Friday, August 28, 2009

This is really, really funny

Oftentimes when I write my column, I try to be funny. I mention this because a lot of my regular readers have suggested recently that I should occasionally add humor to my column.

Let me re-phrase that: “a lot of my regular reader”, I should have said.

And instead of “suggested recently that I occasionally add humor”, I should have said “asked me if I’m still writing a column occasionally, because I quit reading it years ago, because your jokes are so lame.”

Come to think of it, her exact words were: “The 1950’s called.
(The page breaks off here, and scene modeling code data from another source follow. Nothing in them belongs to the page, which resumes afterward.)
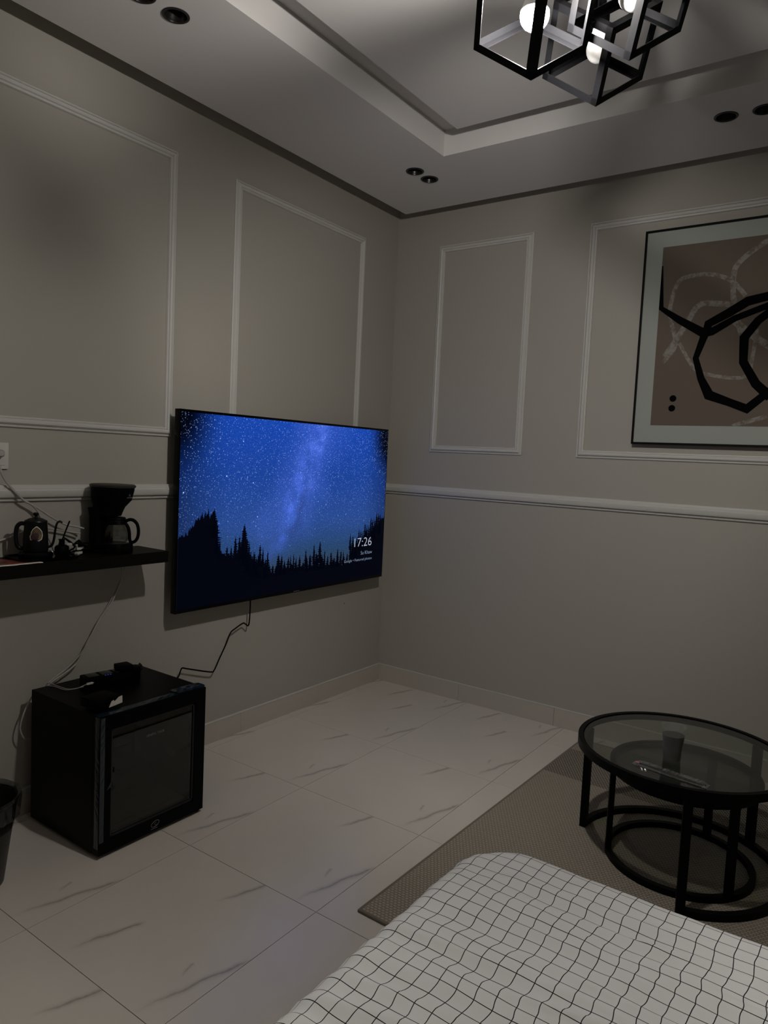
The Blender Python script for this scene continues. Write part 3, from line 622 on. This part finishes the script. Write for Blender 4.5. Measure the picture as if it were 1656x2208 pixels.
local(B().lathe(.436, -1.718, [(.010, .0015), (.012, .004), (.012, .012)], 20).done('hinge_foot', MPLA), fr)
b = B()
for k in range(12): b.tube([(.050, FY0+.02, .07+k*.028), (.050, FY1-.02, .07+k*.028)], .0022, 6, 0)
b.box(.046, .0635, FY0+.014, FY0+.022, .05, .40); b.box(.046, .0635, FY1-.022, FY1-.014, .05, .40)
local(b.done('condenser_grille', MBLK), fr)
# peeling blue protective film on the door frame
rj = random.Random(11)
def film(u0, u1, v0, v1, P, nu, nv, amp, name='protective_film'):
    b = B(); g = []
    for i in range(nu+1):
        row = []
        for j in range(nv+1):
            u = u0+(u1-u0)*i/nu; v = v0+(v1-v0)*j/nv
            row.append(b.bm.verts.new(P(u, v, amp*(.2+rj.random()) if 0 < j < nv else amp*.4*rj.random()+.0003)))
        g.append(row)
    for i in range(nu):
        for j in range(nv): b.bm.faces.new((g[i][j], g[i+1][j], g[i+1][j+1], g[i][j+1]))
    o = b.done(name, MBLUE); local(o, fr); o['label'] = 'wrinkled dark blue protective film'
    return o
film(FY0, FY1, 0, .030, lambda u, v, h: Vector((FX1-.004-v, u, FZ1+.0006+h*.7)), 26, 3, .0022)
film(-1.82, FY1+.003, 0, .050, lambda u, v, h: Vector((FX1-.006-v, u, FZ1+.0028+h)), 8, 4, .004)
film(.035, FZ1, 0, .022, lambda u, v, h: Vector((FX1-.001-v, FY0-.0006-h*.5, u)), 36, 3, .0030)
film(.055, FZ1-.002, 0, .016, lambda u, v, h: Vector((FX1+.0006+h*.5, FY0+.001+v, u)), 36, 3, .0030)
b = B(); rj = random.Random(2)
for k in range(9):
    y, z = -2.098+.040*rj.random(), .20+.075*rj.random(); q = [Vector((FX1+.001+.010*rj.random(), y+(.022*rj.random()-.006), z+(.026*rj.random()-.013))) for _ in range(3)]
    local(B().poly(q).done('torn_film', MBLUE), fr)
# things on the fridge --------------------------------------
ZF = FZ1+.0005
A0, A1 = Vector((.139, -1.972, 0)), Vector((.150, -1.835, 0))
d = (A1-A0).normalized(); nn = Vector((-d.y, d.x, 0))
ps = thing('power_strip', ((A0+A1)/2+Vector((0, 0, ZF))), 'long black power strip with blue lights on the back of the fridge top', 'power strip')
def obox(a, dirv, nrm, l0, l1, w0, w1, z0, z1, m, nm, par, bev=.002):
    M_ = Matrix((dirv, nrm, Vector((0, 0, 1)))).transposed().to_4x4(); M_.translation = a
    return local(B().box(l0, l1, w0, w1, z0, z1, bev, M_).done(nm, m, smooth=30), par)
A = Vector((.200, -2.005, 0)); d = Vector((.17, .985, 0)).normalized(); nn = Vector((-d.y, d.x, 0))
obox(A, d, nn, 0, .170, 0, .060, ZF, ZF+.040, MPLA, 'strip_body', ps, .004)
for k in range(3): obox(A, d, nn, .012+k*.048, .050+k*.048, .010, .050, ZF+.0402, ZF+.0418, MDL, 'outlet', ps, .0006)
for k in range(3): obox(A, d, nn, .066+k*.009, .070+k*.009, .003, .007, ZF+.0402, ZF+.0408, mat('blue_led', (0, 0, 0), emit=(.10, .10, .8), es=.35) if k == 0 else bpy.data.materials['blue_led'], 'indicator_light', ps, 0)
ad = thing('power_adapter', (A+d*.15+Vector((0, 0, ZF+.042))), 'boxy black power adapter plugged into the right end of the strip', 'adapter')
obox(A, d, nn, .118, .168, .004, .054, ZF+.0422, ZF+.062, MPLA, 'adapter_body', ad, .004)
A2 = A+d*.171
pa = thing('charger_block', (A2+Vector((0, 0, ZF))), 'small black charger block beside the right end of the power strip', 'charger')
obox(A2, d, nn, .001, .026, .004, .046, ZF, ZF+.048, MPLA, 'charger_body', pa, .003)
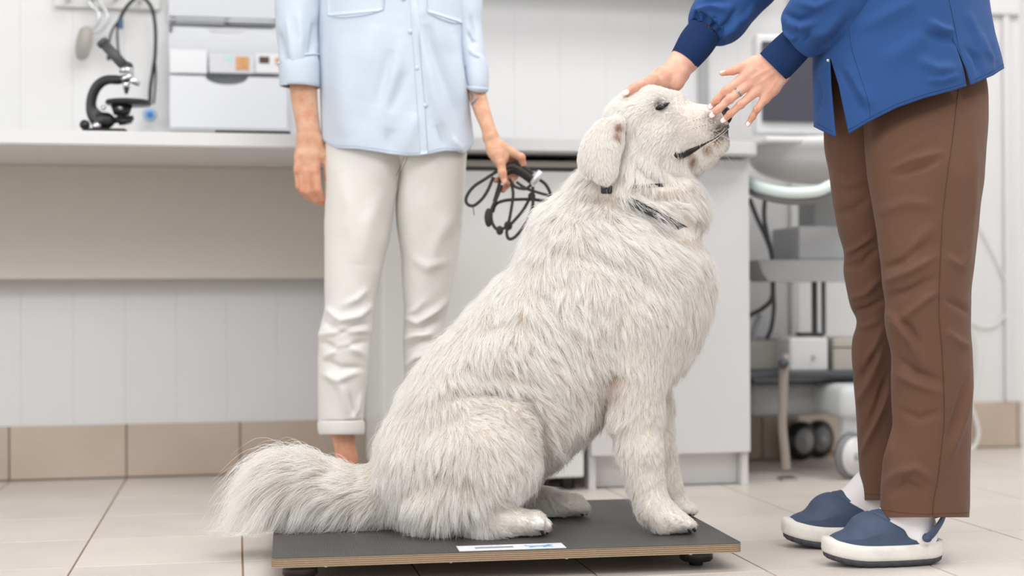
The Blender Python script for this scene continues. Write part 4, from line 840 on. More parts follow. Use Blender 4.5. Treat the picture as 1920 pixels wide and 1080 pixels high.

They want their jokes back!”

Other times, however, I succeed in being very funny, even hilarious… but it’s usually when I’m not trying to, but instead, just telling true stories from my life. (The true stories which seem to get the biggest chuckles, incidentally, are: [a] my attire; [b] my finances; and [c] my automotive and mechanical skills.

(Oh, and I forgot [d] my age, weight, looks, and personality.)

So, I decided to do better. For the last few weeks, I’ve started paying particular attention to the most humorous shows on TV to try to determine what makes them funny. As it turns out, they’re not that much different than my column: the late-nite comedy shows are sorta lame… but the nightly news is a hoot (thanks mostly to our own Governor.)

Consequently, I have given up on the vast wasteland of television, and gone directly to the newest, greatest source of humor in the world: The Electric Internet!!!
Several times a day, one of my many friends will “forward” me an email which makes me LOL (which is an Electric Internet abbreviation for “Laugh Out Loud”).

Let me re-phrase that: “Several times a day”. That part is okay. But when I said “one of my many friends”, I should have said, “Mom”; and when I said “forward me an email”, I should have said, “accidentally hits the ‘reply all’ button” so that I see a list of several thousand people who have already forwarded the joke, complete with date/time stamps, dating back almost to the 1950’s, from whence came the joke!!!

But there are also some REALLY FUNNY jokes on the Electric Internets, if you just know where to look.

To find the funniest ones, I always go to this website:

Let me give you and example of the jokes I have found on the Electric Internets. Here’s one:

Three old guys are out walking. First one says, 'Windy, isn't it?' Second one says, 'No, it's Thursday!' Third one says, 'So am I. Let's go get a beer.'

Now let me give you a sample of Rod-Boy’s Homemade Jokes and Humor:

Question: How did the Scottish man meet his demise?

Answer: Kilt.

Okay, now that you’ve heard both kinds, which did you like best?!!! Which was funniest?!!! Which one really cracked you up and made you roll on the floor?!!!


Okay, if that’s the way you feel, I’ll just give you a few more jokes from the Electric Internet, and be done with it:

Did you hear about the blonde who returned a scarf to the store because it was too tight?


A Sunday school teacher was telling her class the story of the Good Samaritan. She asked the class, 'If you saw a person lying on the roadside, wounded and bleeding, what would you do?'

One little girl gave an honest answer: 'I think I'd throw up.'


Bumper sticker of the year: 'If you can read this, thank a teacher -and, since it's in English, thank a soldier!'


Life is like a roll of toilet paper. The closer it gets to the end, the faster it goes.


A man was telling his neighbor, 'I just bought a new hearing aid. It cost me four thousand dollars, but it's state of the art. It's perfect.'

'Really,' answered the neighbor. 'What kind is it?'

'Twelve thirty.'


Emily Sue broke her ankle and Bubba called 911. The 911 operator told Bubba that she would send someone out right away.

"Where do you live?" asked the operator.

Bubba replied, "At the end of Eucalyptus Drive."

The operator asked, "Can you spell that for me?

There was a long pause and finally Bubba said, "How 'bout if I drag her over to Oak Street and you pick her up there?"


Did you hear about the $3,000,000 Alabama State Lottery? The winner gets $3 a year for a million years.


Morris, an 82 year-old man, went to the doctor to get a physical. A few days later, the doctor saw Morris walking down the street with a gorgeous young woman on his arm.

A couple of days later, the doctor spoke to Morris and said, 'You're really doing great, aren't you?'

Morris replied, 'Just doing what you said, Doc: 'Get a hot mamma and be cheerful.''

The doctor said, 'I didn't say that. I said, 'You've got a heart murmur; be careful.'


There you have it: a few of the funniest jokes in the world, Fresh Daily from the Electric Internet. But don’t expect me to make a habit of including Actual Humor each week.

Okay, gotta run now: The 1970’s called… they want their clothes back.